The heroism of modern life is very much apparent in Beat Streuli’s Oxford Street, 1997, a photographic installation commissioned for the Tate Gallery’s project space. This street, which the Swiss-born, Düsseldorf-based artist visited at the beginning of the year, is one of London’s busiest shopping districts, but you would hardly guess this from the images. Streuli’s shoppers appear to be engaged in silent and solitary vigils, rather than orgies of consumerism.

The images are projected onto the walls of the Tate’s longest gallery from three slide projectors. Oxford Street incorporates frequent fades and overlaps, and a series of shots taken in mere seconds might unfold much more slowly.

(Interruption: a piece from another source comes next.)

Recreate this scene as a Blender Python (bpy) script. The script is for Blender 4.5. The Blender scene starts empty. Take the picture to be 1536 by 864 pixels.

Streuli used a telephoto lens to isolate the heads and shoulders of his subjects, causing the backgrounds in the pictures to blur, and the sun was shining brightly when the photos were taken, creating a dramatic chiaroscuro effect.

These sleepwalkers may be merely basking blissfully in the sunshine, or they may be dead to the world. Streuli is a connoisseur of isolation: his camera rarely captures people who are talking or touching, laughing or smiling. In fact, it is difficult to read the shoppers’ expressions, because those who are not wearing sunglasses often have their eyes nearly closed. One of the most successful sequences depicts a group who have gathered to look at goods displayed on the sidewalk. With their bowed heads, contemplative air, and shaded eyes, they could be standing by the side of a grave. Occasionally, we can also glimpse the side of a bus, wall, or storefront, but these elements tend to reinforce the sense of alienation and unease. The side of a van is emblazoned with the name of a company called “Securicor.” We see a Gap clothing store—but the logo is partially hidden by a blurred vertical element, while additional vertical slashes disrupt the storefront like Barnett Newman “zips.”

As a cultural signifier, Oxford Street bears an uneasy resemblance to Van Dyck’s portraits of King Charles I and his courtiers—elegantly melancholic works that were given a new meaning when the king lost his battle against Parliament and was subsequently beheaded. Suddenly, the paintings’ wistfulness was seen to be astonishingly and tragically prophetic. Oxford Street opened three days before the death of Diana, Princess of Wales, and visiting the exhibition shortly after the funeral, it was all too easy to do a double-take, having mistaken these shoppers for mourners. But what, if anything, can we conclude from these melancholy images? That in 1997, people revere merchandise on the street in exactly the same way that they might pay homage to a corpse? Or that in 1997, the vanitas tradition is alive and well, with any and every piece of material culture functioning as a memento mori? Yes—all this and more.